Sacred high? Stonehenge supported an elevated altar for prehistoric worshipers, theory suggests

(Reuters / Chris Helgren)
Experts have long claimed Britain’s prehistoric monument Stonehenge may have been a Druid temple, a huge calendar or a healing center. But new research suggests the ancient site functioned as a raised altar where crowds of worshipers gathered.

The giant stone structures would have functioned as a support for an expansive wooden platform on which sacred ceremonies were carried out, the theory goes.

In an interview with The Guardian, Julian Spalding, previously director of some of Britain’s most prominent museums, said the megaliths formed the foundations of “a great altar” elevated from ground level.

He suggested they were capable of supporting hundreds of pre-Christian worshipers.

Spalding said ancient worshipers would have climbed spiral wooden ramps or steps to reach the platform. He went on to argue previous interpretations of the prehistoric monument could be false.

“We’ve been looking at Stonehenge the wrong way: from the Earth, which is very much a 20th-century viewpoint,” he said.

Geoffrey of Monmouth, a Welsh cleric with a penchant for histiography and the tales of King Arthur, wrote in the 12th century that the wizard Merlin had taken it upon himself to fly the stones used to build the monument from Ireland.

From Monmouth’s era onward, Stonehenge has been associated with a range of theories ranging from plausible to downright obscure.

More recently, the prehistoric site was described as an ancient “Lourdes” where people ferried ill friends and loved ones to be healed by the magic stone structures. Others suggested it was a haunted haven for the deceased or perhaps a mecca for seasonal feasting.

The prehistoric monument was constructed at some point between 3,000 and 2,000 BC. Located in Wiltshire, England, it attracts over 1 million visitors each year. The outline of missing stones, which became visible during a drought in 2014, indicate it once formed a perfect circle.

Spalding says Stonehenge theorists have previously been misguided. The evidence for his theory, he suggests, stems from multiple archaic civilizations across the globe.

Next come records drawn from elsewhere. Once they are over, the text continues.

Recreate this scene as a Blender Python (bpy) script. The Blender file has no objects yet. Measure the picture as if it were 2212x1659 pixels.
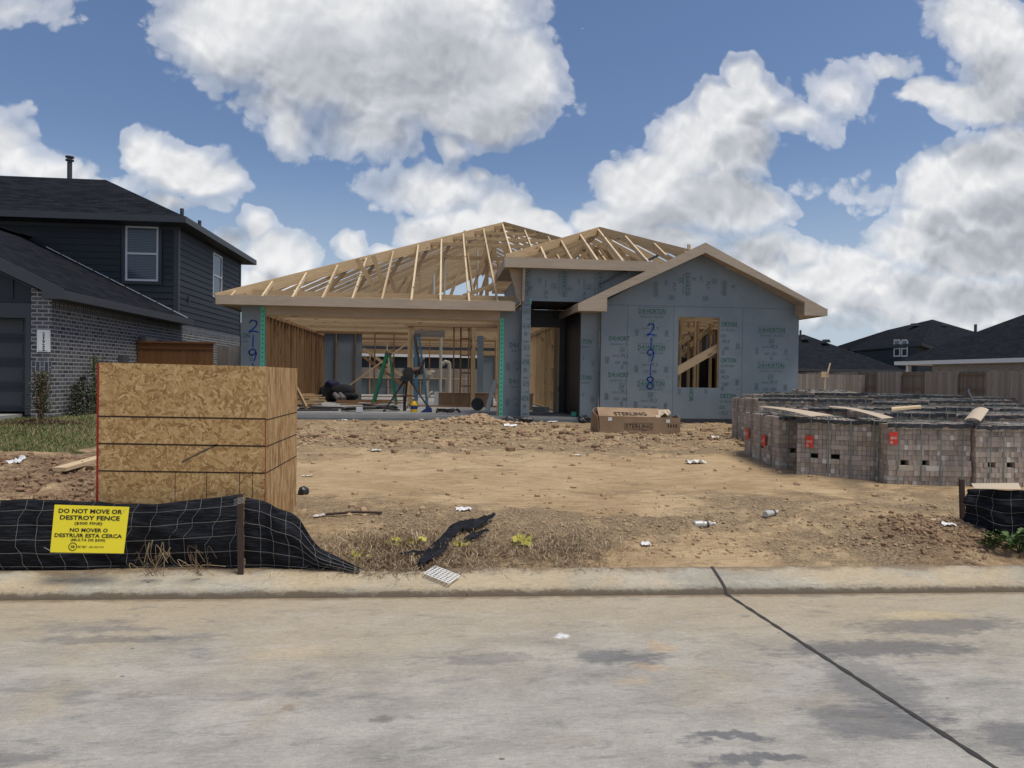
import bpy, math, random
import numpy as np
from mathutils import Vector, Matrix
R_ = random.Random(7)
sc = bpy.context.scene
col = sc.collection
# ------------------------------------------------------------------ camera
F_, CX_, CY_ = 1534.0, 1106.0, 829.5
YAW, PITCH, ROLL = 5.75, -0.6, 0.8
CAM = Vector((0, 0, 1.6))
def cam_basis():
    y, p, r = map(math.radians, (YAW, PITCH, ROLL))
    f = Vector((math.sin(y)*math.cos(p), math.cos(y)*math.cos(p), math.sin(p)))
    rt = Vector((math.cos(y), -math.sin(y), 0)); up = rt.cross(f)
    return rt*math.cos(r)+up*math.sin(r), -rt*math.sin(r)+up*math.cos(r), f
CR, CU, CF = cam_basis()
cd = bpy.data.cameras.new('camera'); cam = bpy.data.objects.new('camera', cd); col.objects.link(cam)
cd.sensor_width = 36; cd.lens = 36*F_/2212.0; cd.clip_start = .05; cd.clip_end = 3000
M3 = Matrix((CR, CU, -CF)).transposed()
cam.matrix_world = Matrix.Translation(CAM) @ M3.to_4x4()
sc.camera = cam
def ray(x, y):
    return CR*((x-CX_)/F_) - CU*((y-CY_)/F_) + CF
def W(x, y, Y):                      # point seen at x, y on the plane at depth Y
    d = ray(x, y); return CAM + d*(Y/d.y)
def WZ(x, y, z):
    d = ray(x, y); return CAM + d*((z-CAM.z)/d.z)
def z3(x, y, Y):                     # same, from the garage close-up
    return W((620+x*.29837)*.86406, (760+y*.29837)*.86406, Y)
# ------------------------------------------------------------------ sun
SUN_EL, SUN_AZ = 68, 118        # azimuth from +Y towards +X
sd = bpy.data.lights.new('sun', 'SUN'); so = bpy.data.objects.new('sun', sd); col.objects.link(so)
sd.energy = 2.1; sd.angle = math.radians(26); sd.color = (1, .93, .82)
e, a = math.radians(SUN_EL), math.radians(SUN_AZ)
sdir = Vector((math.sin(a)*math.cos(e), math.cos(a)*math.cos(e), math.sin(e)))
so.rotation_euler = sdir.to_track_quat('Z', 'Y').to_euler(); so.location = (0, 0, 60)
vs = sc.view_settings; vs.view_transform = 'Standard'; vs.look = 'None'; vs.exposure = 0.66; vs.gamma = 1
# ------------------------------------------------------------------ node helper
class NT:
    def __init__(s, nt): s.t = nt; s.n = nt.nodes; s.l = nt.links
    def new(s, kind, props=None, ins=None):
        nd = s.n.new(kind)
        for k, v in (props or {}).items(): setattr(nd, k, v)
        for k, v in (ins or {}).items():
            if isinstance(v, bpy.types.NodeSocket): s.l.new(v, nd.inputs[k])
            else: nd.inputs[k].default_value = v
        return nd
    def m(s, op, a=0., b=0., c=0., clamp=False):
        nd = s.new('ShaderNodeMath', {'operation': op, 'use_clamp': clamp}, {0: a, 1: b, 2: c}); return nd.outputs[0]
    def v(s, op, a, b=(0, 0, 0), c=None):
        ins = {0: a, 1: b}
        if c is not None: ins[2] = c
        nd = s.new('ShaderNodeVectorMath', {'operation': op}, ins)
        return nd.outputs['Value'] if op in ('LENGTH', 'DOT_PRODUCT', 'DISTANCE') else nd.outputs[0]
    def mix(s, f, a, b, mode='MIX'):
        nd = s.new('ShaderNodeMix', {'data_type': 'RGBA', 'blend_type': mode}, {0: f, 6: a, 7: b}); return nd.outputs[2]
    def noise(s, vec, scale, detail=4, rough=.55, dist=0, out='Fac', kind='FBM'):
        nd = s.new('ShaderNodeTexNoise', None, {'Vector': vec, 'Scale': scale, 'Detail': detail, 'Roughness': rough, 'Distortion': dist})
        return nd.outputs[out]
    def vor(s, vec, scale, out='Distance', feature='F1', rnd=1., detail=0, rough=.5):
        nd = s.new('ShaderNodeTexVoronoi', {'feature': feature}, {'Vector': vec, 'Scale': scale, 'Randomness': rnd})
        if 'Detail' in nd.inputs: nd.inputs['Detail'].default_value = detail; nd.inputs['Roughness'].default_value = rough
        return nd.outputs[out]
    def ramp(s, f, stops, interp='LINEAR'):
        nd = s.new('ShaderNodeValToRGB', None, {0: f}); cr = nd.color_ramp; cr.interpolation = interp
        while len(cr.elements) < len(stops): cr.elements.new(.5)
        for el, (p, c) in zip(cr.elements, stops):
            el.position = p; el.color = (c, c, c, 1) if isinstance(c, (int, float)) else (*c, 1)
        return nd.outputs[0]
    def mr(s, f, a, b, c=0., d=1., smooth=True):
        nd = s.new('ShaderNodeMapRange', {'interpolation_type': 'SMOOTHSTEP' if smooth else 'LINEAR'}, {0: f, 1: a, 2: b, 3: c, 4: d}); return nd.outputs[0]
    def sep(s, v):
        nd = s.new('ShaderNodeSeparateXYZ', None, {0: v}); return nd.outputs
    def comb(s, x=0., y=0., z=0.):
        return s.new('ShaderNodeCombineXYZ', None, {0: x, 1: y, 2: z}).outputs[0]
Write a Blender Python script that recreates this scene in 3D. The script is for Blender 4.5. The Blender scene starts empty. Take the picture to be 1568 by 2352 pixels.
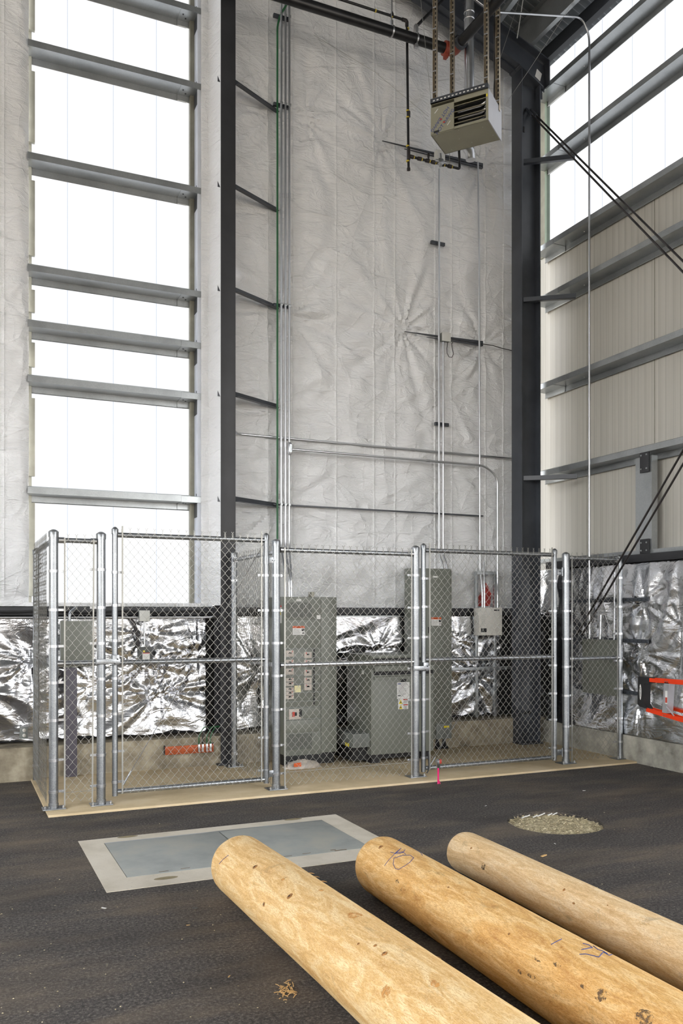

In far-flung places such as Peru, China and Turkey, sacred structures were elevated, sometimes on manmade and sometimes on natural sites. These monuments often took the form of circular patterns linked to celestial ceremonies, experts suggest.

“In early times, no spiritual ceremonies would have been performed on the ground. The Pharaoh of Egypt and the Emperor of China were always carried – as the Pope used to be,” Spalding told The Guardian.

“The feet of holy people were not allowed to touch the ground. We’ve been looking at Stonehenge from a modern, Earth-bound perspective.”

Spalding suggested further history teaches us that Stonehenge “would never have performed celestial ceremonies on the lowly earth.”

“That would have been unimaginably insulting to the immortal beings, for it would have brought them down from heaven to bite the dust and tread in the dung,” he added.

His theory, however, has not been endorsed by all Stonehenge experts.

Prof Vincent Gaffney, a leading investigator on Britain’s Stonehenge Hidden Landscapes Project at Bradford University, told the Guardian he was skeptical of Spalding’s suggestions.

But Archaeologist Aubrey Burl, an expert on prehistoric stone structures, said he is keeping an open mind. He told the paper that Spalding’s theory was plausible.

“There could be something in it,” he said. “There is a possibility, of course. Anything new and worthwhile about Stonehenge is well worth looking into, but with care and consideration.”